Can anyone explain why the example below works?
In the subroutine subr, variable s is scalar, and integer variables, j and k are not initialized, but somehow, the assignment to s(i,k) is applied to all possible values of j and k as if implied do exists, and the variable s is treated as if an array variable.
This example can be compiled and run correctly with GNU Fortran compiler (gfortran), NVHPC Fortran compiler (nvfortran), and Intel Fortran compiler (ifort), but I don’t understand why this code works.
(All tested compilers fail if the PRINT statement before the s(i,k) assignment statement is enabled, which may mean that the s(i,k) assignment statement works only if it is the first executable statement in the subroutine.)

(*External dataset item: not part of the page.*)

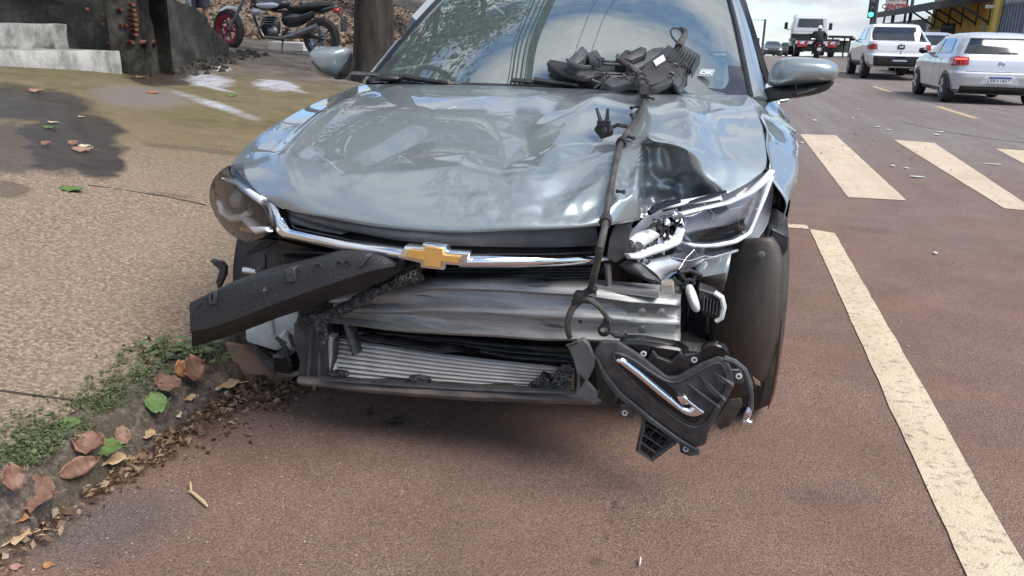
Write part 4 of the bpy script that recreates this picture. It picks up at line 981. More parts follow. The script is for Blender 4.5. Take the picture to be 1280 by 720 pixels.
# black foam scraps stuck on the condenser
for pts in ([(508, 476), (512, 469), (525, 468), (538, 471), (540, 480), (528, 484), (513, 483)], [(657, 484), (670, 473), (678, 465), (681, 474), (688, 480), (697, 470), (702, 456), (712, 455), (716, 464), (714, 478), (706, 488), (690, 490), (670, 489)], [(408, 466), (420, 462), (436, 464), (438, 470), (420, 473), (408, 472)]):
    b = MB(); b.puff(px_poly(dens(pts, 2), 2.00), (0, -1, 0), .018, .02, 4); b.build('foam_scrap', MAT['torn'], car, jitter=.006, jscale=40)
# crushed bracket hanging right of the condenser
pts = [(708, 434), (728, 424), (735, 432), (742, 452), (741, 462), (732, 478), (744, 490), (747, 505), (741, 507), (732, 498), (720, 494), (722, 470), (716, 450)]
b = MB(); b.prism(PL(pts, 1.93), (0, .02, 0)); b.build('bent_bracket', MAT['mid_grey'], car, bevel=.002, jitter=.005, jscale=14)
b = MB(); b.prism(PL([(724, 468), (731, 476), (725, 486)], 1.922), (0, .004, 0)); b.build('bracket_hole', MAT['gloss_black'], car, smooth=False)
b = MB(); b.prism(PL([(740, 440), (764, 450), (772, 500), (764, 514), (746, 508)], 2.0), (0, .06, 0)); b.build('air_duct', MAT['black'], car, bevel=.006, jitter=.003)

# --- left headlight
MAT['bowl'] = pm('headlight_bowl', (.34, .35, .40), (.60, .61, .66), 7, .3, .35, coat=1)
MAT['guide'] = pm('light_guide_white', (.78, .79, .81), (.88, .89, .90), 9, .22, .15, coat=1)
MAT['reflector'] = pm('headlight_reflector', (.50, .51, .53), (.85, .86, .88), 9, .30, .55, rvar=.1)
def yl(x, y=0): return 1.98+max(0, (338-x))/76*.30
outL = [(290, 206), (303, 222), (317, 236), (327, 247), (333, 254), (337, 268), (340, 284), (335, 290), (323, 300), (306, 302.5), (288, 293), (273, 276), (263.5, 256), (262, 240), (267, 224), (278, 212)]
outL = round_poly(outL, it=2)
nL = Vector((-.25, -.9, .5)).normalized()
b = MB(); b.puff([P(x, y, yl(x)+.030) for x, y in outL], nL, -.015, .16, 5); hl = b.build('headlight', MAT['black'], car)
b = MB(); b.puff([P(x, y, yl(x)) for x, y in outL], nL, .020, .0, 7, 2.6); b.f = b.f[:len(b.f)//2]; b.build('lens', MAT['clear'], hl, angle=180)
q = [P(x, y, yl(x)+.001) for x, y in outL]; q = q+q[:1]; cL = sum(q[:-1], Vector())/(len(q)-1); b = MB(); b.grid([q, [(p-cL)*1.0+cL+Vector((0, .07, 0)) for p in q]]); b.build('lamp_rim', MAT['dark_grey'], hl, solid=.002)
def ystrip(name, up, lo, f, m, par, n=16, bulge=.006, thick=.012):
    b = pband(up, lo, f, n=n, bulge=bulge, thick=thick); return b.build(name, m, par, angle=60)
ystrip('chrome_brow', [(279, 221), (296, 224), (312, 236), (329, 249)], [(280, 225), (296, 234), (310, 246), (327, 257)], lambda x, y: yl(x)-.012, MAT['guide'], hl)
ystrip('light_guide', [(275, 250), (280, 262), (290, 268), (302, 266), (309, 263)], [(270, 252), (275, 269), (288, 278), (302, 276), (312, 266)], lambda x, y: yl(x)-.012, MAT['guide'], hl)
ystrip('light_guide', [(304, 270), (312, 274), (320, 281), (334, 284)], [(302, 275), (309, 285), (320, 293), (336, 290)], lambda x, y: yl(x)-.014, MAT['guide'], hl)
ystrip('reflector_tray', [(276, 270), (290, 280), (305, 287), (322, 292)], [(284, 287), (296, 297), (308, 300), (322, 298)], lambda x, y: yl(x)+.02, MAT['dull_chrome'], hl, bulge=-.01)
ystrip('marker', [(302, 283), (312, 285), (318, 288)], [(301, 288), (311, 291), (317, 293)], lambda x, y: yl(x)+.012, MAT['gold'], hl)
c = P(297, 247, yl(298)+.022); b = MB(); b.lathe([(.040, -.05), (.042, .0), (.038, .006), (.034, .002)], c, nL, 24); pj = b.build('projector', MAT['dark_grey'], hl)
b = MB(); b.lathe([(.034*math.cos(a), -.016*math.sin(a)) for a in [i*math.pi/16 for i in range(9)]], c, -nL, 24); b.build('projector_lens', pm('lens_glass', (.10, .10, .11), (.14, .14, .15), 5, .05, .0, coat=1), pj)
ystrip('side_shroud', [(306, 244), (316, 250), (326, 257)], [(312, 264), (322, 276), (335, 284)], lambda x, y: yl(x)+.03, MAT['black'], hl, bulge=-.006)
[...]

      PROGRAM magicAssignment
      integer, parameter :: dp = selected_real_kind(15)
      integer, parameter ::  mxpart = 14
      integer:: i,m 
      real(dp)::p_p(mxpart,4), val 
      val = 1._dp
      DO i=1, 4
      DO m=1, mxpart
        p_p(m,i) = val 
        val = val + 1._dp
      END DO
      END DO
      CALL subr(p_p)

      CONTAINS
      SUBROUTINE subr(p)
      implicit none
      real(dp),parameter:: two=2._dp
      integer:: j,k,error
      real(dp):: p(mxpart,4),s,sCal
!     "Error: Unclassifiable statement" occurs for line 24 if the print
!     statement below is enabled
!      PRINT *,'start computation'
      s(j,k)=two*(p(j,4)*p(k,4)-p(j,1)*p(k,1)
     &           -p(j,2)*p(k,2)-p(j,3)*p(k,3))
      error = 0 
      DO k=1, mxpart
      DO j=1, mxpart
      sCal=two*(p(j,4)*p(k,4)-p(j,1)*p(k,1)
     &           -p(j,2)*p(k,2)-p(j,3)*p(k,3))
      IF ( s(j,k) .NE. sCal ) THEN
      PRINT *, 's(', j, ',', k, ') differs from the calculated value(',
     &sCal,')'
      error = error + 1 
      END IF
      END DO
      END DO
      IF ( error .EQ. 0 ) THEN
      PRINT *, '==> No error occurred!'
      END IF
      END SUBROUTINE subr    
      END PROGRAM magicAssignment
2

This is not an assignment but a statement function.

Statement functions go into the specification part of the subroutine. Executable statements like print go into the executable part (the body of the procedure) which is below the specification part.

2 Likes
3

That solves my mystery.
I’m new to Fortran and thus didn’t know about the statement function.
Thanks a lot!

4

Normally, one would replace statement functions in a legacy code with a contained function in a modern fortran code. Unfortunately, that cannot be done in this particular case because the subroutine is already itself a contained procedure, and fortran allows only limited nesting levels. An alternative is to replace the statement function with a contained function at the same level as the subroutine. This case is simple enough to do that, but you would need to add the p(:,:) dummy argument array as an additional argument which is not in the original statement function, or reference the actual argument array p_p(:,:) directly from the main program.